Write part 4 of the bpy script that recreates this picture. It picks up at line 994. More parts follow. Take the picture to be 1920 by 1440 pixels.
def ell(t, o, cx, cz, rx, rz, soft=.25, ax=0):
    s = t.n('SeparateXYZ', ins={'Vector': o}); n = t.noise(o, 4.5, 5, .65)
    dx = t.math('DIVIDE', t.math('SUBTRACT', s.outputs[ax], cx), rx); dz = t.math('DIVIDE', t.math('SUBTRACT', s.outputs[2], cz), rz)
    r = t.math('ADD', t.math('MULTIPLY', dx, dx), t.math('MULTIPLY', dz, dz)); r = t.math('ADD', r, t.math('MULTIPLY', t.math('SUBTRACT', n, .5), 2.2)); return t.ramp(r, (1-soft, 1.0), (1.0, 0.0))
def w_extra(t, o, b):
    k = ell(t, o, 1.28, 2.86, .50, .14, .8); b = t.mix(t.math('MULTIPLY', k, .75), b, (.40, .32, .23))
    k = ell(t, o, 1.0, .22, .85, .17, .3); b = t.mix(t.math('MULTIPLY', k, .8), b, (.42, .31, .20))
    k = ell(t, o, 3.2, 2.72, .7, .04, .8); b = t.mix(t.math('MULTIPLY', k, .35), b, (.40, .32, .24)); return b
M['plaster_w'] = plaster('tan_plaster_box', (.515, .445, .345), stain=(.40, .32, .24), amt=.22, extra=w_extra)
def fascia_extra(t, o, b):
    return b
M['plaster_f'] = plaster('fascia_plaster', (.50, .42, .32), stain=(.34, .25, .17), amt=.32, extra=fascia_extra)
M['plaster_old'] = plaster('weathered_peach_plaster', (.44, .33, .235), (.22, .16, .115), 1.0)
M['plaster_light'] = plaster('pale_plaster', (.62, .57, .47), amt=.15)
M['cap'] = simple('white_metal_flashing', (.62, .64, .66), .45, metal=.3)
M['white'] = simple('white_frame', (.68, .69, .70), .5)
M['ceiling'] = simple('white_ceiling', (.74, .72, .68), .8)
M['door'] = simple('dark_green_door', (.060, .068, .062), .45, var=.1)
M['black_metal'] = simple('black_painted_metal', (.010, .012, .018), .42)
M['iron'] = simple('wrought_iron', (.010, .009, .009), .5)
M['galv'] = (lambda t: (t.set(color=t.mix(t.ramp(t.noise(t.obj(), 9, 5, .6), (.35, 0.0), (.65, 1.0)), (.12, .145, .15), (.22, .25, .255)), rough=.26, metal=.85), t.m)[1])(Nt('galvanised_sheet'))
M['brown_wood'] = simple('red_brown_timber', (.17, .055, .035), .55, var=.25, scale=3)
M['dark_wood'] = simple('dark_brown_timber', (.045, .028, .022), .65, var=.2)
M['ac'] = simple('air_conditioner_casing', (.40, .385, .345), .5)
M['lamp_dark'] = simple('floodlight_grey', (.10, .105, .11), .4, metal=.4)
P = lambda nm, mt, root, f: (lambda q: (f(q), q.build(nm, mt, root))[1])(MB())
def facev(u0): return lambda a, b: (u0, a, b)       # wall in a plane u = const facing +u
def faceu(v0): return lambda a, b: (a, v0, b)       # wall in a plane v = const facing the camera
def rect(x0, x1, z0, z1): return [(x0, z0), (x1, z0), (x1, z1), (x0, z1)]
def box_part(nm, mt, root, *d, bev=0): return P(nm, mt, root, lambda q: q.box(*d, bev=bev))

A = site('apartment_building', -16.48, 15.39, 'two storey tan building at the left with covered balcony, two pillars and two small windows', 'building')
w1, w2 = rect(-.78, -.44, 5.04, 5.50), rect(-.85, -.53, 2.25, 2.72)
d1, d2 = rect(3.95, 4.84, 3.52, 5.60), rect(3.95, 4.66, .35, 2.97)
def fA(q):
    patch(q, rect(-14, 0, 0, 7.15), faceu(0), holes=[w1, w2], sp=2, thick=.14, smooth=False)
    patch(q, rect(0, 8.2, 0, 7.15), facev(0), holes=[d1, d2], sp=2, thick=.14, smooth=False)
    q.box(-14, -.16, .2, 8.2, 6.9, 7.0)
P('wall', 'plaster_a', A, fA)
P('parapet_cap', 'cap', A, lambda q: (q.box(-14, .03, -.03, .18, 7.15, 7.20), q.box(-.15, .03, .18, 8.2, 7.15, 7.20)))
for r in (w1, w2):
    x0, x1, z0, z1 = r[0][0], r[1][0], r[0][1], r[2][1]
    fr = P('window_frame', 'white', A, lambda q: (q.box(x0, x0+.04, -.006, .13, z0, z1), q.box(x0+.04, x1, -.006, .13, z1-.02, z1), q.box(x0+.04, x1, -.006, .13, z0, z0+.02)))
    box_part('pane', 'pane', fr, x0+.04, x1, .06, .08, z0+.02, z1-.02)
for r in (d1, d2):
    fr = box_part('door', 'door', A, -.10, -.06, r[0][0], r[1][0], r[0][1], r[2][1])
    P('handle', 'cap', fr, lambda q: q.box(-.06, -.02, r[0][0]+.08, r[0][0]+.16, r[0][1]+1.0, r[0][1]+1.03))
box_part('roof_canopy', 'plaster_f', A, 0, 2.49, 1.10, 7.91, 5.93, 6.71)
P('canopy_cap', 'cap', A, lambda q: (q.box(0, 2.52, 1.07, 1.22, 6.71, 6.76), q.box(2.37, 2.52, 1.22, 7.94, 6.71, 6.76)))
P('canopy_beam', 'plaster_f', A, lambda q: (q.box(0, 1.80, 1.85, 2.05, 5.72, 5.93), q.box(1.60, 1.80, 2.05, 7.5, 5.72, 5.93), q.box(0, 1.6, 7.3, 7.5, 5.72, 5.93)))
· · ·
* [DIRECTION] Working from the material above, retype it in its entirety without change.

* [RESULT OF THE TASK]
Write part 4 of the bpy script that recreates this picture. It picks up at line 994. More parts follow. Take the picture to be 1920 by 1440 pixels.
def ell(t, o, cx, cz, rx, rz, soft=.25, ax=0):
    s = t.n('SeparateXYZ', ins={'Vector': o}); n = t.noise(o, 4.5, 5, .65)
    dx = t.math('DIVIDE', t.math('SUBTRACT', s.outputs[ax], cx), rx); dz = t.math('DIVIDE', t.math('SUBTRACT', s.outputs[2], cz), rz)
    r = t.math('ADD', t.math('MULTIPLY', dx, dx), t.math('MULTIPLY', dz, dz)); r = t.math('ADD', r, t.math('MULTIPLY', t.math('SUBTRACT', n, .5), 2.2)); return t.ramp(r, (1-soft, 1.0), (1.0, 0.0))
def w_extra(t, o, b):
    k = ell(t, o, 1.28, 2.86, .50, .14, .8); b = t.mix(t.math('MULTIPLY', k, .75), b, (.40, .32, .23))
    k = ell(t, o, 1.0, .22, .85, .17, .3); b = t.mix(t.math('MULTIPLY', k, .8), b, (.42, .31, .20))
    k = ell(t, o, 3.2, 2.72, .7, .04, .8); b = t.mix(t.math('MULTIPLY', k, .35), b, (.40, .32, .24)); return b
M['plaster_w'] = plaster('tan_plaster_box', (.515, .445, .345), stain=(.40, .32, .24), amt=.22, extra=w_extra)
def fascia_extra(t, o, b):
    return b
M['plaster_f'] = plaster('fascia_plaster', (.50, .42, .32), stain=(.34, .25, .17), amt=.32, extra=fascia_extra)
M['plaster_old'] = plaster('weathered_peach_plaster', (.44, .33, .235), (.22, .16, .115), 1.0)
M['plaster_light'] = plaster('pale_plaster', (.62, .57, .47), amt=.15)
M['cap'] = simple('white_metal_flashing', (.62, .64, .66), .45, metal=.3)
M['white'] = simple('white_frame', (.68, .69, .70), .5)
M['ceiling'] = simple('white_ceiling', (.74, .72, .68), .8)
M['door'] = simple('dark_green_door', (.060, .068, .062), .45, var=.1)
M['black_metal'] = simple('black_painted_metal', (.010, .012, .018), .42)
M['iron'] = simple('wrought_iron', (.010, .009, .009), .5)
M['galv'] = (lambda t: (t.set(color=t.mix(t.ramp(t.noise(t.obj(), 9, 5, .6), (.35, 0.0), (.65, 1.0)), (.12, .145, .15), (.22, .25, .255)), rough=.26, metal=.85), t.m)[1])(Nt('galvanised_sheet'))
M['brown_wood'] = simple('red_brown_timber', (.17, .055, .035), .55, var=.25, scale=3)
M['dark_wood'] = simple('dark_brown_timber', (.045, .028, .022), .65, var=.2)
M['ac'] = simple('air_conditioner_casing', (.40, .385, .345), .5)
M['lamp_dark'] = simple('floodlight_grey', (.10, .105, .11), .4, metal=.4)
P = lambda nm, mt, root, f: (lambda q: (f(q), q.build(nm, mt, root))[1])(MB())
def facev(u0): return lambda a, b: (u0, a, b)       # wall in a plane u = const facing +u
def faceu(v0): return lambda a, b: (a, v0, b)       # wall in a plane v = const facing the camera
def rect(x0, x1, z0, z1): return [(x0, z0), (x1, z0), (x1, z1), (x0, z1)]
def box_part(nm, mt, root, *d, bev=0): return P(nm, mt, root, lambda q: q.box(*d, bev=bev))

A = site('apartment_building', -16.48, 15.39, 'two storey tan building at the left with covered balcony, two pillars and two small windows', 'building')
w1, w2 = rect(-.78, -.44, 5.04, 5.50), rect(-.85, -.53, 2.25, 2.72)
d1, d2 = rect(3.95, 4.84, 3.52, 5.60), rect(3.95, 4.66, .35, 2.97)
def fA(q):
    patch(q, rect(-14, 0, 0, 7.15), faceu(0), holes=[w1, w2], sp=2, thick=.14, smooth=False)
    patch(q, rect(0, 8.2, 0, 7.15), facev(0), holes=[d1, d2], sp=2, thick=.14, smooth=False)
    q.box(-14, -.16, .2, 8.2, 6.9, 7.0)
P('wall', 'plaster_a', A, fA)
P('parapet_cap', 'cap', A, lambda q: (q.box(-14, .03, -.03, .18, 7.15, 7.20), q.box(-.15, .03, .18, 8.2, 7.15, 7.20)))
for r in (w1, w2):
    x0, x1, z0, z1 = r[0][0], r[1][0], r[0][1], r[2][1]
    fr = P('window_frame', 'white', A, lambda q: (q.box(x0, x0+.04, -.006, .13, z0, z1), q.box(x0+.04, x1, -.006, .13, z1-.02, z1), q.box(x0+.04, x1, -.006, .13, z0, z0+.02)))
    box_part('pane', 'pane', fr, x0+.04, x1, .06, .08, z0+.02, z1-.02)
for r in (d1, d2):
    fr = box_part('door', 'door', A, -.10, -.06, r[0][0], r[1][0], r[0][1], r[2][1])
    P('handle', 'cap', fr, lambda q: q.box(-.06, -.02, r[0][0]+.08, r[0][0]+.16, r[0][1]+1.0, r[0][1]+1.03))
box_part('roof_canopy', 'plaster_f', A, 0, 2.49, 1.10, 7.91, 5.93, 6.71)
P('canopy_cap', 'cap', A, lambda q: (q.box(0, 2.52, 1.07, 1.22, 6.71, 6.76), q.box(2.37, 2.52, 1.22, 7.94, 6.71, 6.76)))
P('canopy_beam', 'plaster_f', A, lambda q: (q.box(0, 1.80, 1.85, 2.05, 5.72, 5.93), q.box(1.60, 1.80, 2.05, 7.5, 5.72, 5.93), q.box(0, 1.6, 7.3, 7.5, 5.72, 5.93)))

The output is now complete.